Ni la fe escapa a la sustracción de la temporalidad. El Reino de Dios deja de estar situado “allá adelante” para ser esperado “allá arriba”. Mero consuelo subjetivo, la fe se reduce a la esperanza de salvación individual.

Gracias a las nuevas tecnologías de la comunicación ahora el tiempo está confinado al carácter subjetivo. Experimentarlo es tener una conciencia tópica del presente. Si en la Edad Media lo sobrenatural impregnaba la atmósfera que se respiraba, y en el Iluminismo la esperanza de futuro justificaba la fe en el progreso, ahora importa el presente inmediato. Se busca ávidamente su perennización. Somos todos eternamente jóvenes, cultivamos el cuerpo como quien liba el elixir de la juventud. Moriremos todos saludables y esbeltos.

Se pulverizan los proyectos en este tiempo cíclico, en el que en el mismo río corre siempre la misma agua. Antes había enamoramiento, noviazgo y casamiento. Ahora, después de años de casado se puede regresar al tiempo del enamoramiento y de nuevo al de casado.

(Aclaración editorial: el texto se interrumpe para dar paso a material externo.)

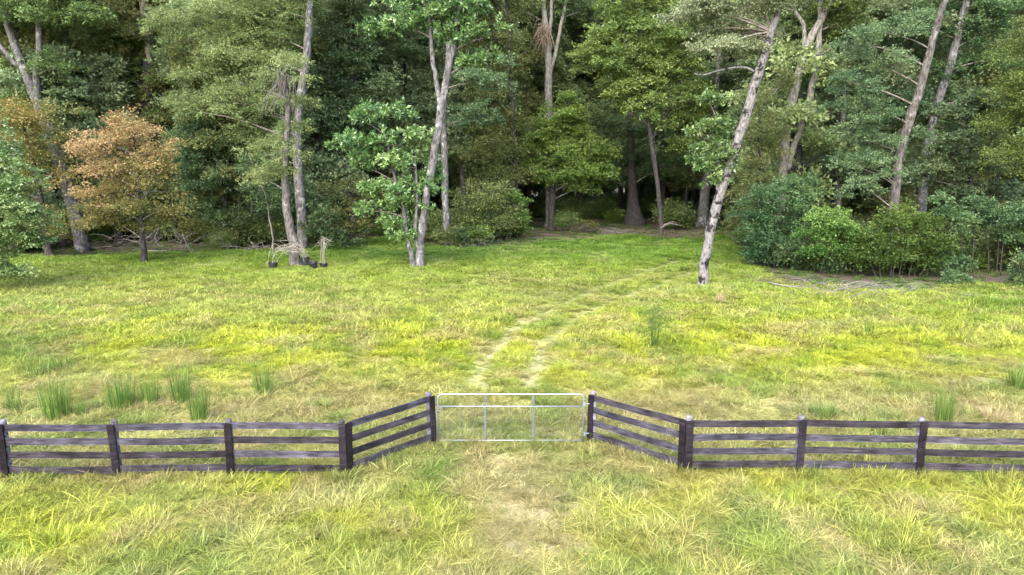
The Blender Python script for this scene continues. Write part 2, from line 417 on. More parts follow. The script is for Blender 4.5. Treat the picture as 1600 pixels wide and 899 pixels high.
r1 = ramp(n, [(0.3, (0.45, 0.43, 0.42)), (0.7, (1.45, 1.45, 1.4))]); l.new(t1.outputs[0], r1.inputs[0])
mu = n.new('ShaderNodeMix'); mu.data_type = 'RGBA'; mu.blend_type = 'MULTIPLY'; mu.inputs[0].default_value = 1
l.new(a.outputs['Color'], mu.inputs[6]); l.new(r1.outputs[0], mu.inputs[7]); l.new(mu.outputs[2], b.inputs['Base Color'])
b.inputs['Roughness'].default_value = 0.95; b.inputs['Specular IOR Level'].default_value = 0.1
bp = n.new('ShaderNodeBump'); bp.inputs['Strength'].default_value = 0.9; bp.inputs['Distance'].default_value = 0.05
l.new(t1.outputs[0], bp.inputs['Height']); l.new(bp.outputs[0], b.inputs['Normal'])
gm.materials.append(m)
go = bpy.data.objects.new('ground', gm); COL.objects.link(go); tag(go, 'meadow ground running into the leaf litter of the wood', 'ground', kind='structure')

# ------------------------------------------------------------------ scattering of what nobody could count
def scatter(name, P, rot, scl, protos, pick, mat_attr=None, label=None, cat=None):
    lib = bpy.data.collections.new(name + '_kinds')
    for k, o in enumerate(protos): lib.objects.link(o)
    me = bpy.data.meshes.new(name); k = len(P)
    me.vertices.add(k); me.vertices.foreach_set('co', P.reshape(-1).astype(np.float32))
    a = me.attributes.new('turn', 'FLOAT_VECTOR', 'POINT'); a.data.foreach_set('vector', rot.reshape(-1).astype(np.float32))
    a = me.attributes.new('size', 'FLOAT_VECTOR', 'POINT'); a.data.foreach_set('vector', scl.reshape(-1).astype(np.float32))
    a = me.attributes.new('pick', 'INT', 'POINT'); a.data.foreach_set('value', pick.astype(np.int32))
    if mat_attr is not None:
        a = me.attributes.new('tint', 'FLOAT_COLOR', 'POINT')
        a.data.foreach_set('color', np.concatenate([mat_attr, np.ones((k, 1))], 1).reshape(-1).astype(np.float32))
    o = bpy.data.objects.new(name, me); COL.objects.link(o)
    ng = bpy.data.node_groups.new(name, 'GeometryNodeTree')
    ng.interface.new_socket('Geometry', in_out='INPUT', socket_type='NodeSocketGeometry')
    ng.interface.new_socket('Geometry', in_out='OUTPUT', socket_type='NodeSocketGeometry')
    N, K = ng.nodes, ng.links
    gi, go_ = N.new('NodeGroupInput'), N.new('NodeGroupOutput')
    ip = N.new('GeometryNodeInstanceOnPoints'); ci = N.new('GeometryNodeCollectionInfo')
    ci.inputs['Collection'].default_value = lib; ci.inputs['Separate Children'].default_value = True; ci.inputs['Reset Children'].default_value = True
    ip.inputs['Pick Instance'].default_value = True
    def na(nm, ty):
        q = N.new('GeometryNodeInputNamedAttribute'); q.data_type = ty; q.inputs['Name'].default_value = nm; return q.outputs['Attribute']
    K.new(gi.outputs[0], ip.inputs['Points']); K.new(ci.outputs[0], ip.inputs['Instance'])
    K.new(na('pick', 'INT'), ip.inputs['Instance Index']); K.new(na('turn', 'FLOAT_VECTOR'), ip.inputs['Rotation']); K.new(na('size', 'FLOAT_VECTOR'), ip.inputs['Scale'])
    K.new(ip.outputs[0], go_.inputs[0])
    md = o.modifiers.new('scatter', 'NODES'); md.node_group = ng
    tag(o, label, cat, kind='stuff')
    return o

def blade_mat(name, use_tint=True, cols=None):
    m, n, l, b, out = newmat(name)
    v = n.new('ShaderNodeAttribute'); v.attribute_name = 'leaf_var'
    if use_tint:
        a = n.new('ShaderNodeAttribute'); a.attribute_type = 'INSTANCER'; a.attribute_name = 'tint'
        r = ramp(n, [(0.0, (0.32, 0.38, 0.26)), (0.42, (0.86, 0.90, 0.74)), (0.78, (1.25, 1.20, 1.15)), (1.0, (1.75, 1.65, 2.0))])
        l.new(v.outputs['Fac'], r.inputs[0])
        mu = n.new('ShaderNodeMix'); mu.data_type = 'RGBA'; mu.blend_type = 'MULTIPLY'; mu.inputs[0].default_value = 1
        l.new(a.outputs['Color'], mu.inputs[6]); l.new(r.outputs[0], mu.inputs[7]); c = mu.outputs[2]
    else:
        r = ramp(n, [(k / (len(cols) - 1), q) for k, q in enumerate(cols)]); l.new(v.outputs['Fac'], r.inputs[0]); c = r.outputs[0]
    l.new(c, b.inputs['Base Color']); b.inputs['Roughness'].default_value = 0.55; b.inputs['Specular IOR Level'].default_value = 0.25
    t = n.new('ShaderNodeBsdfTranslucent'); mx = n.new('ShaderNodeMixShader'); mx.inputs[0].default_value = 0.3
    l.new(c, t.inputs[0]); l.new(b.outputs[0], mx.inputs[1]); l.new(t.outputs[0], mx.inputs[2]); l.new(mx.outputs[0], out.inputs[0])
    return m
M['blade'] = blade_mat('grass_blades')
M['rush'] = blade_mat('rush_stems', False, [(0.032, 0.070, 0.012), (0.070, 0.128, 0.020), (0.145, 0.210, 0.042)])
M['rushdry'] = blade_mat('dry_rush_stems', False, [(0.20, 0.13, 0.075), (0.33, 0.24, 0.14), (0.42, 0.33, 0.20)])

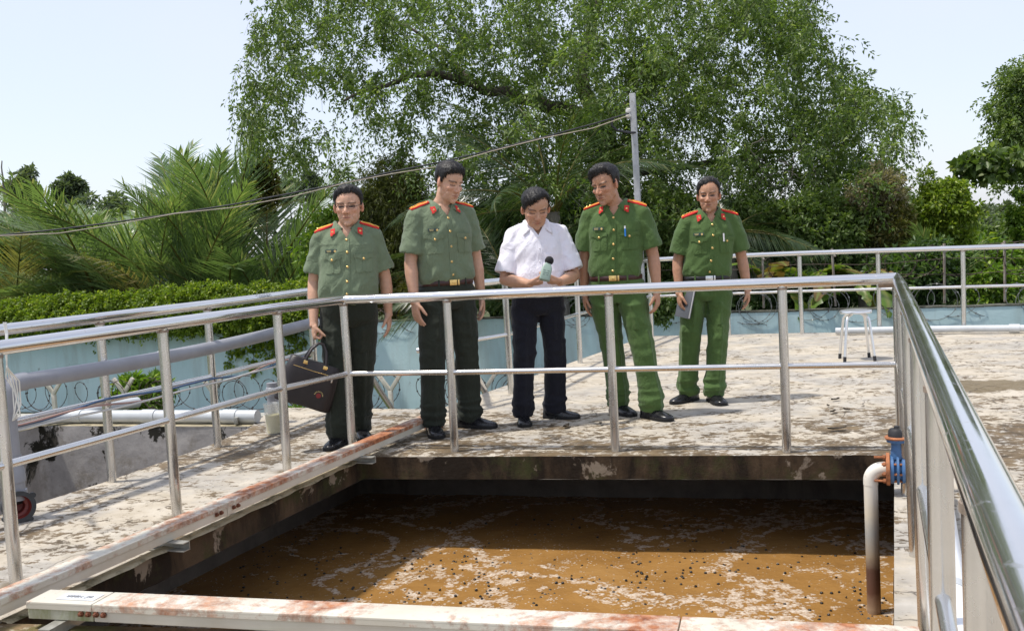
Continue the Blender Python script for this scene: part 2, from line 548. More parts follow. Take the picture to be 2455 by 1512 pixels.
def subdiv_wall(pts, z0, z1, step=0.06, amp=0.006, closed=False, seed=0, outward=1):
    """vertical face strip along a path, slightly uneven, as (verts, faces)"""
    P = []
    n = len(pts)
    for i in range(n if closed else n - 1):
        a, b_ = pts[i], pts[(i + 1) % n]
        k = max(1, int((b_ - a).length / step))
        for j in range(k):
            P.append((a.lerp(b_, j / k), (b_ - a).normalized()))
    if not closed: P.append((pts[-1], (pts[-1] - pts[-2]).normalized()))
    rows = max(2, int(abs(z1 - z0) / step))
    vs, fs = [], []
    for (p, d) in P:
        nrm = Vector((d.y, -d.x, 0)) * outward
        for r in range(rows + 1):
            z = z1 + (z0 - z1) * r / rows
            q = Vector((p.x, p.y, z))
            e = 0 if r == 0 else noise.fractal(q * 5 + Vector((seed, 0, 0)), 1.0, 2.0, 4) * amp
            vs.append(q + nrm * e)
    m_ = len(P); R = rows + 1
    for i in range(m_ if closed else m_ - 1):
        for r in range(rows):
            a = i * R + r; b2 = ((i + 1) % m_) * R + r
            fs.append((a, b2, b2 + 1, a + 1))
    return vs, fs

# slab edge round the tank mouth (real thickness) and the slab's underside
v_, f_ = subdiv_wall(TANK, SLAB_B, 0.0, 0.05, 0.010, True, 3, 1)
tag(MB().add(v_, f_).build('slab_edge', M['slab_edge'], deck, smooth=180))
Wc = [Vector((-1.20, 7.36, 0)), Vector((4.2, 5.95, 0)), Vector((2.2, 0.9, 0)), Vector((-3.45, 1.6, 0))]
tris = tessellate_polygon([[Vector(p) for p in Wc], [Vector(p) for p in TANK]])
MB().add([Vector((p.x, p.y, SLAB_B)) for p in Wc + TANK], [tuple(t) for t in tris]).build('slab_underside', M['tank_wall'], deck, smooth=None)
# tank walls below, set back under the slab
v_, f_ = subdiv_wall(Wc, -1.6, SLAB_B, 0.12, 0.012, True, 9, 1)
tag(MB().add(v_, f_).build('tank_wall', M['tank_wall'], None, 180, origin=(0, 0, -1.6)), kind='structure')
# water
NXW, NYW = 120, 90
wv, wf = [], []
for j in range(NYW + 1):
    for i in range(NXW + 1):
        u, w = i / NXW, j / NYW
        p = (Wc[3].lerp(Wc[2], u)).lerp(Wc[0].lerp(Wc[1], u), w)
        z = WATER_Z + 0.007 * noise.fractal(Vector((p.x * 3.2, p.y * 3.2, 1.3)), 1.0, 2.0, 3)
        wv.append((p.x, p.y, z))
for j in range(NYW):
    for i in range(NXW):
        a = j * (NXW + 1) + i
        wf.append((a, a + 1, a + NXW + 2, a + NXW + 1))
water = MB().add(wv, wf).build('water', M['water'], None, 180, origin=(0, 0, WATER_Z))
tag(water, kind='structure')

# outer side of the deck block, down to the ground
skirt = [DECK[i] for i in (12, 0, 1, 2, 3, 4, 5, 6, 7, 8, 9, 10, 11)]
v_, f_ = subdiv_wall(skirt, -1.5, -0.001, 0.25, 0.012, False, 5, -1)
tag(MB().add(v_, f_).build('deck_side_wall', M['pit_wall'], None, 180, origin=(0, 0, -1.5)), kind='structure')

# mossy near kerb below the front trunking (a thin screed on the near slab)
nk = [TANK[3] + Vector((-0.02, 0.0, 0)), TANK[3] + Vector((0.10, -0.42, 0)), TANK[2] + Vector((-0.10, -0.36, 0)), TANK[2] + Vector((0.0, -0.01, 0))]
tag(MB().prism([(p.x, p.y) for p in nk], 0.004, 0.006).build('mossy_screed', M['mossy'], deck, smooth=None))
# pale broken rim along the tank's right and left edge
def rim_strip(a, b_, w0, side, seed, name):
    d = (b_ - a).normalized(); nrm = Vector((d.y, -d.x, 0)) * side
    k = int((b_ - a).length / 0.03); vs, fs = [], []
    for i in range(k + 1):
        p = a.lerp(b_, i / k)
        ww = w0 * (0.8 + 0.5 * noise.noise(Vector((i * 0.21, seed, 0))))
        e = 0.006 * noise.noise(Vector((i * 0.5, seed + 5, 0)))
        vs += [p - nrm * (0.012 + e) + Vector((0, 0, 0.001)), p - nrm * 0.004 + Vector((0, 0, 0.012)), p + nrm * ww + Vector((0, 0, 0.010)), p + nrm * (ww + 0.01) + Vector((0, 0, 0.001))]
    for i in range(k):
        for r in range(3):
            q = i * 4 + r
            fs.append((q, q + 4, q + 5, q + 1) if side > 0 else (q, q + 1, q + 5, q + 4))
    return MB().add(vs, fs).build(name, M['rim'], deck, smooth=180)
rim_strip(TANK[0], TANK[3], 0.05, -1, 2.0, 'mortar_rim')

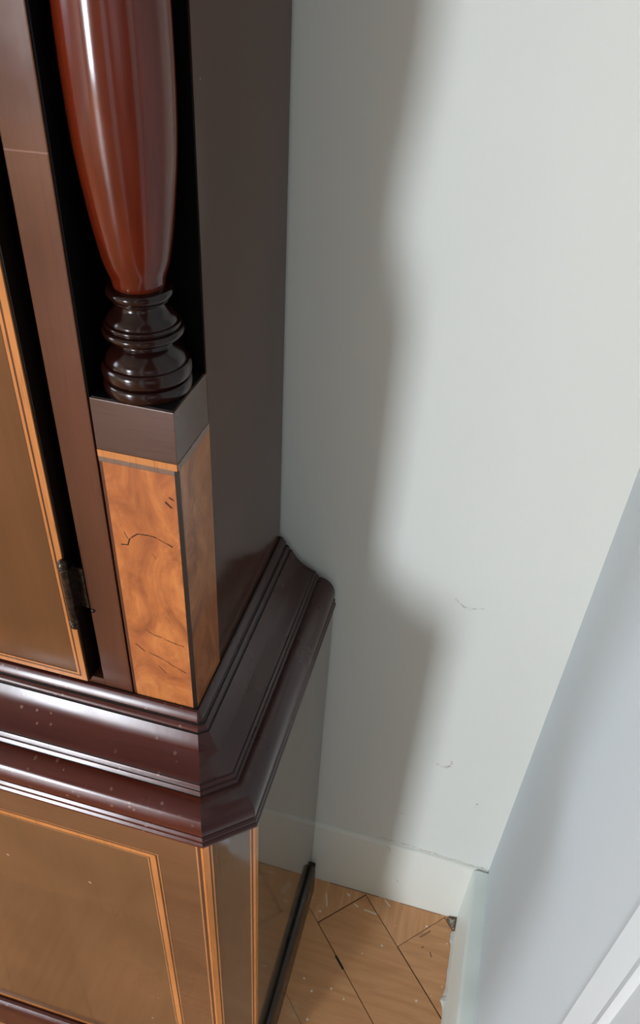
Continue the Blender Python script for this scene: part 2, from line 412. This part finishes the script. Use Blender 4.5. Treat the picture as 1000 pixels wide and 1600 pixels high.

La destemporalización de la existencia se alía con la desculpabilización de la conciencia. Una misma persona vive diferentes experiencias sin preguntarse por principios éticos, políticos o ideológicos. ¿No hay obispos y pastores corruptos y utopías que acabaron en opresión? ¿No muestra la televisión al honesto de ayer pillado en la bellaquería de hoy? ¿El delincuente no tiene gestos humanitarios? ¿Dónde está la frontera entre el bien y el mal, lo cierto y lo erróneo, el pasado y el futuro?

“Todo lo que es sólido se disuelve en el aire” irrespirable de esta modernidad, cuya temporalidad se fragmenta en cortes y descomposiciones, close-ups y flash-backs, muchas nostalgias (véase el caso de la bossa nova) y pocas utopías.

Si hay algo de positivo en esta simultaneidad, en este aquí y ahora, es la búsqueda de la interioridad. Del tiempo místico como tiempo absoluto. Tiempo síntesis/supresión de todos los tiempos. Hete aquí que irrumpe la eternidad (eterna edad). Puro deleite. Donde la vida es tierna (agradable).

En las artes, la música y la poesía se aproximan de modo ejemplar, en esa simultaneidad que volatiliza el tiempo, imprimiéndole carácter atemporal. En la música, nuestros oídos apenas captan la articulación de unas pocas notas. Mientras tanto, perdura en la emoción el recuerdo de todas las notas que ya sonaron antes. En sí la melodía es intangible, así como el poema, una sucesión rítmica de sílabas y palabras sutiles. Lo que existe es la resonancia de la nota y de la palabra en nuestra subjetividad. De ese modo la secuencia se instala en nosotros. No es el tiempo distribuido en pasado, presente y futuro. Es el presente interminable. El tiempo infinito. Como en el amor, en que lo cotidiano es sólo la señal ordinaria de una inspiración extraordinaria.

-Frei Betto es escritor, autor de “La obra del Artista. Una visión holística del Universo”, entre otros libros.